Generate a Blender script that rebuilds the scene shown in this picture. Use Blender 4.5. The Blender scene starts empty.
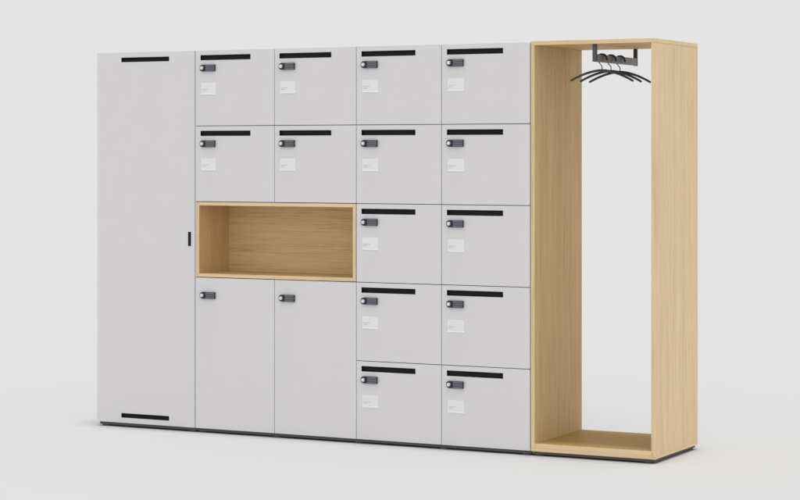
import bpy, bmesh, math
from mathutils import Vector, Matrix

scene = bpy.context.scene
C = scene.collection

# ------------------------------------------------------------------ materials
def new_mat(name):
    m = bpy.data.materials.new(name); m.use_nodes = True
    nt = m.node_tree
    return m, nt, nt.nodes['Principled BSDF']

def plain(name, col, rough=0.5, metal=0.0, spec=0.5, var=0.03, scale=60.0, bump=0.0):
    """solid paint or metal with a faint mottling so that it is never one flat value"""
    m, nt, b = new_mat(name)
    b.inputs['Roughness'].default_value = rough
    b.inputs['Metallic'].default_value = metal
    b.inputs['Specular IOR Level'].default_value = spec
    tc = nt.nodes.new('ShaderNodeTexCoord')
    n = nt.nodes.new('ShaderNodeTexNoise'); n.inputs['Scale'].default_value = scale
    n.inputs['Detail'].default_value = 5
    nt.links.new(tc.outputs['Object'], n.inputs['Vector'])
    r = nt.nodes.new('ShaderNodeValToRGB')
    r.color_ramp.elements[0].position = 0.3; r.color_ramp.elements[1].position = 0.7
    r.color_ramp.elements[0].color = tuple(c*(1-var) for c in col)+(1,)
    r.color_ramp.elements[1].color = tuple(min(1, c*(1+var)) for c in col)+(1,)
    nt.links.new(n.outputs['Fac'], r.inputs['Fac'])
    nt.links.new(r.outputs['Color'], b.inputs['Base Color'])
    if bump:
        bp = nt.nodes.new('ShaderNodeBump'); bp.inputs['Strength'].default_value = bump
        bp.inputs['Distance'].default_value = 0.0005
        n2 = nt.nodes.new('ShaderNodeTexNoise'); n2.inputs['Scale'].default_value = 900
        nt.links.new(tc.outputs['Object'], n2.inputs['Vector'])
        nt.links.new(n2.outputs['Fac'], bp.inputs['Height'])
        nt.links.new(bp.outputs['Normal'], b.inputs['Normal'])
    return m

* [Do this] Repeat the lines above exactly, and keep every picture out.

* [Exercise answer]
Generate a Blender script that rebuilds the scene shown in this picture. Use Blender 4.5. The Blender scene starts empty.
import bpy, bmesh, math
from mathutils import Vector, Matrix

scene = bpy.context.scene
C = scene.collection

# ------------------------------------------------------------------ materials
def new_mat(name):
    m = bpy.data.materials.new(name); m.use_nodes = True
    nt = m.node_tree
    return m, nt, nt.nodes['Principled BSDF']

def plain(name, col, rough=0.5, metal=0.0, spec=0.5, var=0.03, scale=60.0, bump=0.0):
    """solid paint or metal with a faint mottling so that it is never one flat value"""
    m, nt, b = new_mat(name)
    b.inputs['Roughness'].default_value = rough
    b.inputs['Metallic'].default_value = metal
    b.inputs['Specular IOR Level'].default_value = spec
    tc = nt.nodes.new('ShaderNodeTexCoord')
    n = nt.nodes.new('ShaderNodeTexNoise'); n.inputs['Scale'].default_value = scale
    n.inputs['Detail'].default_value = 5
    nt.links.new(tc.outputs['Object'], n.inputs['Vector'])
    r = nt.nodes.new('ShaderNodeValToRGB')
    r.color_ramp.elements[0].position = 0.3; r.color_ramp.elements[1].position = 0.7
    r.color_ramp.elements[0].color = tuple(c*(1-var) for c in col)+(1,)
    r.color_ramp.elements[1].color = tuple(min(1, c*(1+var)) for c in col)+(1,)
    nt.links.new(n.outputs['Fac'], r.inputs['Fac'])
    nt.links.new(r.outputs['Color'], b.inputs['Base Color'])
    if bump:
        bp = nt.nodes.new('ShaderNodeBump'); bp.inputs['Strength'].default_value = bump
        bp.inputs['Distance'].default_value = 0.0005
        n2 = nt.nodes.new('ShaderNodeTexNoise'); n2.inputs['Scale'].default_value = 900
        nt.links.new(tc.outputs['Object'], n2.inputs['Vector'])
        nt.links.new(n2.outputs['Fac'], bp.inputs['Height'])
        nt.links.new(bp.outputs['Normal'], b.inputs['Normal'])
    return m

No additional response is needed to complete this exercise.